Acetic Acid Prices on the Rise – Is the Market Heading for a Bullish Run?
Acetic Acid prices have risen by ₹1/kg due to strong downstream demand and supply constraints. Traders are quoting even higher spot rates. Major plant shutdowns in March-April 2025 may tighten supply, keeping prices bullish. Buyers should plan inventory as market volatility is expected in the coming weeks.
Key Highlights:
- Price Surge: Acetic Acid now at ₹37/kg (Ex-Mumbai) & ₹36.50/kg (Ex-Kandla) for 60-day credit; spot deals higher.
- Demand Drivers: Strong consumption from VAM & PTA; Ethyl Acetate price hikes by domestic manufacturers.
- Supply Concerns: Major producers Sinopec Great Wall & Chang Chun to undergo maintenance, limiting shipments in March-April.
- Market Trend: January 2025 demand surged to 165 kt, driven by acetyl product expansion & VAM-based coatings.
- Outlook: Prices likely to stay volatile; traders and manufacturers actively building inventories ahead of supply disruptions.
Acetic Acid Prices Rise Amid Strong Demand & Supply Tightness
- Importers have increased Acetic Acid prices by ₹1/kg, bringing it to ₹37/kg (Ex-Mumbai) and ₹36.50++ (Ex-Kandla) for 60-day credit terms.
- Traders are quoting even higher rates, with offers at ₹37++ (Ex-Kandla) and ₹37.50++ (Ex-Mumbai) for spot deals and immediate lifting under similar credit terms.
- The price surge is primarily attributed to a rise in downstream demand and an increase in Ethyl Acetate prices by domestic manufacturers.

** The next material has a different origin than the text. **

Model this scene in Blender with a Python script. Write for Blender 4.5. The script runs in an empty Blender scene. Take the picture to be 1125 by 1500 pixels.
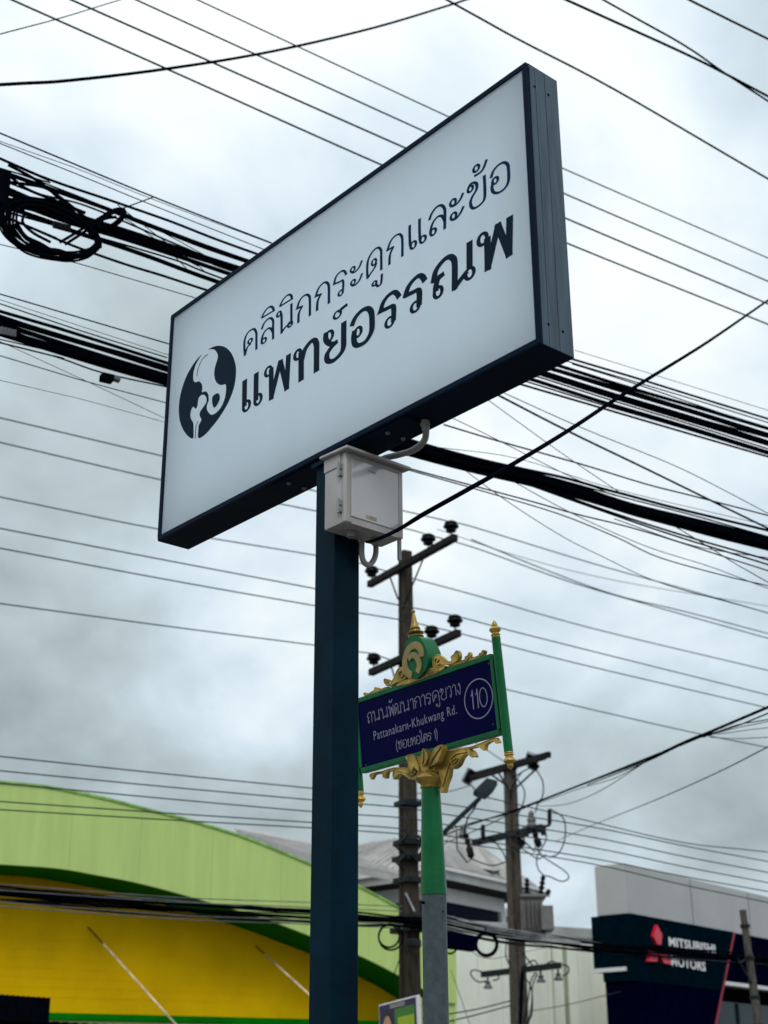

Accordd Organics and Laxmi Organics recently announced a price hike for acetyls, further reinforcing the upward trend.
- Additionally, two major Acetic Acid manufacturers, Sinopec Great Wall and Chang Chun, have scheduled their annual maintenance, creating a sense of supply tightness in March and April 2025.
- A leading indentor noted that strong downstream demand from Vinyl Acetate Monomer (VAM) and Purified Terephthalic Acid (PTA) is likely to keep market sentiment bullish from March to June 2025.
Supply Shortage Expected as Major Plants Undergo Maintenance
- Supply remained strong from January to mid-February 2025, supported by multiple shipments arriving post-Lunar New Year holidays.
- However, during the second half of January and early February, prices witnessed corrections due to an influx of supply and weaker downstream demand.
- The market dynamics shifted again post-mid-February, as concerns over supply shortages emerged with major plant shutdowns scheduled for March and April.
- In Asia, robust demand from downstream sectors, particularly VAM and PTA, has supported current Acetic Acid price levels.
- India’s Acetic Acid demand, which stood at 125 kt in January 2024, has surged to 165 kt by January 2025. This significant growth is largely fueled by Accordd Organics Pvt Ltd’s tenfold expansion in Ethyl Acetate production capacity, along with the introduction of new acetyl products such as N-Butyl Acetate and N-Propyl Acetate.
- Further demand acceleration has come from downstream expansions in Mono Chloro Acetic Acid (MCAA), Chloroacetic Acid (CAC), Acetonitrile, and Diketenes.
- Additionally, the launch of VAM-based paints and coatings by a leading domestic paint manufacturer is expected to contribute to sustained Acetic Acid demand throughout 2025.
- With limited shipments expected in March and April due to multiple plant turnarounds, traders and Acetyl/MCAA manufacturers are actively building inventories to mitigate potential supply disruptions.
Market News: Crude Oil & Feedstock Trends Impact Chemical Pricing
- In the global market, upstream crude oil prices showed a marginal uptick, with WTI rising by 0.16% to $70.86 per barrel.
- Natural Gas prices also inched up by 0.20%, reaching $3.98/MMBtu.
- Feedstock prices remained steady, with CFR China Methanol at $303/MT.
- FOB China Acetic Acid prices at $335/MT.
Expert Opinion: Price Volatility & Inventory Planning Strategies
Expert projects that Acetic Acid prices will remain volatile and bullish in the coming week, driven by supply constraints and rising downstream demand. Buyers are advised to consider inventory planning as the market prepares for potential price surges.